Le retour dans le présent intervient au chapitre 8, avec le récit de la rencontre entre la vieille amie de la mère et sa sœur restée dans le nord. Par petites touches, en restant au plus près du personnage, l’auteur nous donne à comprendre la dictature du nord : surveillance des gardiens, cadeaux officiels obligatoires, faux cousin, difficultés à se parler dans l’émotion d’un temps si court.
Les deux derniers chapitres s’attachent aux relations familiales. La mère et la fille sont dans le présent, mais la fille demande le récit de sa mère, et le dessin donne à voir à la fois le présent et le passé raconté de la reconstruction familiale autour des absents. Dans le dernier chapitre, la fille raconte à son tour ses souvenirs marqués par la place des absents et ses répercussions dans la difficile construction de soi et de sa place dans la famille alors que née après la guerre et faisant partie des nouvelles générations souhaitant oublier. L’attente crée une barrière infranchissable avec les parents, et ce n’est que la mort de la mère qui peut lui permettre d’être réunie à sa famille perdue, à la fois dans le temps et dans l’espace.

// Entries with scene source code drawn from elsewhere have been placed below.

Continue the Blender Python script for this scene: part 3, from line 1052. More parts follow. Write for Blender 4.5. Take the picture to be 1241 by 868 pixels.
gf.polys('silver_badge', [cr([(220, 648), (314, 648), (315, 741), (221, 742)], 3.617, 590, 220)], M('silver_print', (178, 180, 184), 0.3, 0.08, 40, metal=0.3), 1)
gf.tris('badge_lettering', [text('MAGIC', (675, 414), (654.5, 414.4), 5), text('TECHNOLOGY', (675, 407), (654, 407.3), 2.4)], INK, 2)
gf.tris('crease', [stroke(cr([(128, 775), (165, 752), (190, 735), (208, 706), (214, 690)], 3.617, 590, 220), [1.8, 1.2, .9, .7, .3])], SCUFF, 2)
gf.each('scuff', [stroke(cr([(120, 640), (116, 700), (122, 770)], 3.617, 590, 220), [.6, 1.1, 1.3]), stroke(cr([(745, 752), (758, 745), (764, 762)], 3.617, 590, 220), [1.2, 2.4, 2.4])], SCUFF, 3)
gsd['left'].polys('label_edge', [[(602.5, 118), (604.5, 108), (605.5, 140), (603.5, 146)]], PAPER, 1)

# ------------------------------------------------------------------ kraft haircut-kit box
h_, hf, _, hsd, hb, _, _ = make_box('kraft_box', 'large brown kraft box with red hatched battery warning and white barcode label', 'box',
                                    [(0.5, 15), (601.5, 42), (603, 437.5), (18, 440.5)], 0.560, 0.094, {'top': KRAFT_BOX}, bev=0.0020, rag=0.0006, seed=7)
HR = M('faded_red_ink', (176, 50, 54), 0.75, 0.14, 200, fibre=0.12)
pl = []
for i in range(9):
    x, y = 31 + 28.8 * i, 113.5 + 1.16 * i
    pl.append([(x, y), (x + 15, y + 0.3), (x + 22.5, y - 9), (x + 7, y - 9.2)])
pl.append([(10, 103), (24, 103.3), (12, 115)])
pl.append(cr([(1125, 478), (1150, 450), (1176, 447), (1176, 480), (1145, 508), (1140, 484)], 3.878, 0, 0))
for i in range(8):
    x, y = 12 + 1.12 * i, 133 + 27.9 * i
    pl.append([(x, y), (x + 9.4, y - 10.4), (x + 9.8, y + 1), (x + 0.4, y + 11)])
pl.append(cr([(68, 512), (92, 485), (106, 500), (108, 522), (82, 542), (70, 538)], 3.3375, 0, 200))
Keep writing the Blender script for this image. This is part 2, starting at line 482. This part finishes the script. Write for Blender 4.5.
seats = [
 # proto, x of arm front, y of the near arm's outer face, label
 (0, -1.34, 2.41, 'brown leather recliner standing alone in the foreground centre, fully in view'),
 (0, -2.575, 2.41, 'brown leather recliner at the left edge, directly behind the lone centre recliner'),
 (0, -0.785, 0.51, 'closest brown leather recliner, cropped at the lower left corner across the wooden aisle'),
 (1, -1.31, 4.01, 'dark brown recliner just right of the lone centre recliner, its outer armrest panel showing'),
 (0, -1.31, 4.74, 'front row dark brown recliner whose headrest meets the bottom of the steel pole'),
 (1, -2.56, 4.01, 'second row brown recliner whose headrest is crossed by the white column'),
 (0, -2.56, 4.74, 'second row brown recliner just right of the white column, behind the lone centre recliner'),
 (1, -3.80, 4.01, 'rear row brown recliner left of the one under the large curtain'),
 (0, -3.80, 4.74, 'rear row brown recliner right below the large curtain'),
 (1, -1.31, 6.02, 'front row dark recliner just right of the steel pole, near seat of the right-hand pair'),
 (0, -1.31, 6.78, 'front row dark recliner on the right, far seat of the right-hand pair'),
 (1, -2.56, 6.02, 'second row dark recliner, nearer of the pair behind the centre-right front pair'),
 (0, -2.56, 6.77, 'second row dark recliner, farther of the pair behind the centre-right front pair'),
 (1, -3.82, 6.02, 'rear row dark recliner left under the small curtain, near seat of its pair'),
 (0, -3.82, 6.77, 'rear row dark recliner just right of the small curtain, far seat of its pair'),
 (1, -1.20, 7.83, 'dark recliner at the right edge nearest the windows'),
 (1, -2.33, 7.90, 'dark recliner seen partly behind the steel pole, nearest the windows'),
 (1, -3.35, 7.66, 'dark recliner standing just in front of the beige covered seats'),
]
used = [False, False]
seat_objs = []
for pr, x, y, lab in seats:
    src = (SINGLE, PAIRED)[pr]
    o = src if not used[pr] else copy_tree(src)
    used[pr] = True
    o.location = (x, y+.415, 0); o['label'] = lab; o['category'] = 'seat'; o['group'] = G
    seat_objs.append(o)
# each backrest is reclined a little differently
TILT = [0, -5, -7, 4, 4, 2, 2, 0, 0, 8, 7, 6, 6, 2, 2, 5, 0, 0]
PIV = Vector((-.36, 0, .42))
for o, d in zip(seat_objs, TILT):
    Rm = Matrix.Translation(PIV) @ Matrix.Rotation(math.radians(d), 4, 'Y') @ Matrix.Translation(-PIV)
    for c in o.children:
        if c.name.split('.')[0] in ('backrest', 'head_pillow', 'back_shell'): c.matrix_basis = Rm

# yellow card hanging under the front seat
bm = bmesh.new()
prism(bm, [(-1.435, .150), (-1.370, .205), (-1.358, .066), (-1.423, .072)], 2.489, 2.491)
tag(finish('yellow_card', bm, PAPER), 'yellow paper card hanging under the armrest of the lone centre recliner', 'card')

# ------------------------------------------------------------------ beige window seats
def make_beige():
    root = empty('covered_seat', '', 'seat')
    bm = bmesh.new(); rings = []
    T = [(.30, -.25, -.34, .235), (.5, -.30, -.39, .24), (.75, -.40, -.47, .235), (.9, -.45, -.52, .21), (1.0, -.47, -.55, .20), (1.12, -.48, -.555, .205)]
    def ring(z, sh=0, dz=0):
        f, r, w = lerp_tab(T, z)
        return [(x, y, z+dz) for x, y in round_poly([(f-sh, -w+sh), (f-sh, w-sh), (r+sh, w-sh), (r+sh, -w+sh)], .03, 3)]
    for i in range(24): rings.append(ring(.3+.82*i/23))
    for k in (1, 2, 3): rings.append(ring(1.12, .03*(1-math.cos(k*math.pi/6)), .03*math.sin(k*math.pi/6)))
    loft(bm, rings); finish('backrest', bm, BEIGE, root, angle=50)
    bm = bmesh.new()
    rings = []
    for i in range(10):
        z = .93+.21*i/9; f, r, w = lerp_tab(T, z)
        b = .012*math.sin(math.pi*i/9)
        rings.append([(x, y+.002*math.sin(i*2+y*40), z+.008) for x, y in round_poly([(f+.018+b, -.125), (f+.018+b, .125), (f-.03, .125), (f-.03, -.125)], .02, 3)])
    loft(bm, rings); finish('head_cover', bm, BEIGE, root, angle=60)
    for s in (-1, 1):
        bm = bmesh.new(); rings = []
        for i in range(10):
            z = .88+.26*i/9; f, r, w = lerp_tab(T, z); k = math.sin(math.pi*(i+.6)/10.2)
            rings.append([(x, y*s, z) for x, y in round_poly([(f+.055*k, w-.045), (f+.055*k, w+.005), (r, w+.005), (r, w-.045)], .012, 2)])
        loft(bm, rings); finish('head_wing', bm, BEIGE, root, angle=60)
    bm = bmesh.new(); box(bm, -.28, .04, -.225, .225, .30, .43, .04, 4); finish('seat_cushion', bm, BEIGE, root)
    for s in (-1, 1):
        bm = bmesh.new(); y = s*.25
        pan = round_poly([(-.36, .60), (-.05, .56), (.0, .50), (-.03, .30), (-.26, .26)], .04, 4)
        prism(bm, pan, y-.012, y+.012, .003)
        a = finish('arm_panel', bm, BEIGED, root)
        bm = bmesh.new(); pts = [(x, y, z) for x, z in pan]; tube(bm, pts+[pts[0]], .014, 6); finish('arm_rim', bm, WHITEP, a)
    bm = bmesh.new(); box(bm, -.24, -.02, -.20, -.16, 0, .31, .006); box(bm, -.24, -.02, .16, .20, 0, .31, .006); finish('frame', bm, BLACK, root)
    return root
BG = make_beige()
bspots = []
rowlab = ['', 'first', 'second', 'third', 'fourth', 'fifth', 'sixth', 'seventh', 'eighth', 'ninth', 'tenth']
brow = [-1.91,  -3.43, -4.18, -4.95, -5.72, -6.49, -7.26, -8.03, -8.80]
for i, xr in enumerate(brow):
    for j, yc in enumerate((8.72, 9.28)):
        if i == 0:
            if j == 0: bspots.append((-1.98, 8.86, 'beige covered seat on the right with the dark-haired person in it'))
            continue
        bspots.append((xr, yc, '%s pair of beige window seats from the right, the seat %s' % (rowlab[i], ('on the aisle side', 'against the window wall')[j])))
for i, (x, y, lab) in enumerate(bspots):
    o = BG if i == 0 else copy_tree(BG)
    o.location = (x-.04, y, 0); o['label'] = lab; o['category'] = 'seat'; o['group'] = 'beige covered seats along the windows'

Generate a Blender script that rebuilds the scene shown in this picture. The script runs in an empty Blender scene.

Au-delà de l’histoire familiale, la place des femmes en Corée est aussi largement abordée, entre les traditions – « tu dois rester trois ans sourde muette et aveugle, pour la paix de la famille », dit la grand-mère à sa fille pour son mariage arrangé- le poids de l’histoire sur les femmes –prostitution japonaise / américaine- la question des études et de la place dans la famille par rapport aux frères, ou le rôle de la mère.
La question du rapport à l’étranger et du racisme effleure également, à propos des Japonais, des Soviétiques et des Américains, permettant une approche universaliste de ces questions.
Le récit est dense, passionnant historiquement et très émouvant, le trait à la fois expressif pour les personnages et poétique dans les paysages, maîtrisant la netteté et les floutés. Une très belle réussite. Pour un usage pédagogique, L’attente est pertinent en classe de 3e, bien sûr comme exemple pour la Guerre de Corée et sur le monde contemporain, mais aussi comme exercice de décentrement, pour rebondir sur la question des civils dans la guerre, sur l’évolution de la place des femmes et sur la société de consommation (la place de la télévision comme source d’information et reflet de la société par exemple). L’approche très didactique de l’auteur permet d’avoir les repères nécessaires à la compréhension des élèves.
Si l’on souhaite approfondir cette histoire de Corée, il est bon de rappeler que le précédent ouvrage de Keum Suk Gendry-Kim, Les mauvaises herbes, portait sur le témoignage de « femmes de réconfort » pendant l’occupation japonaise.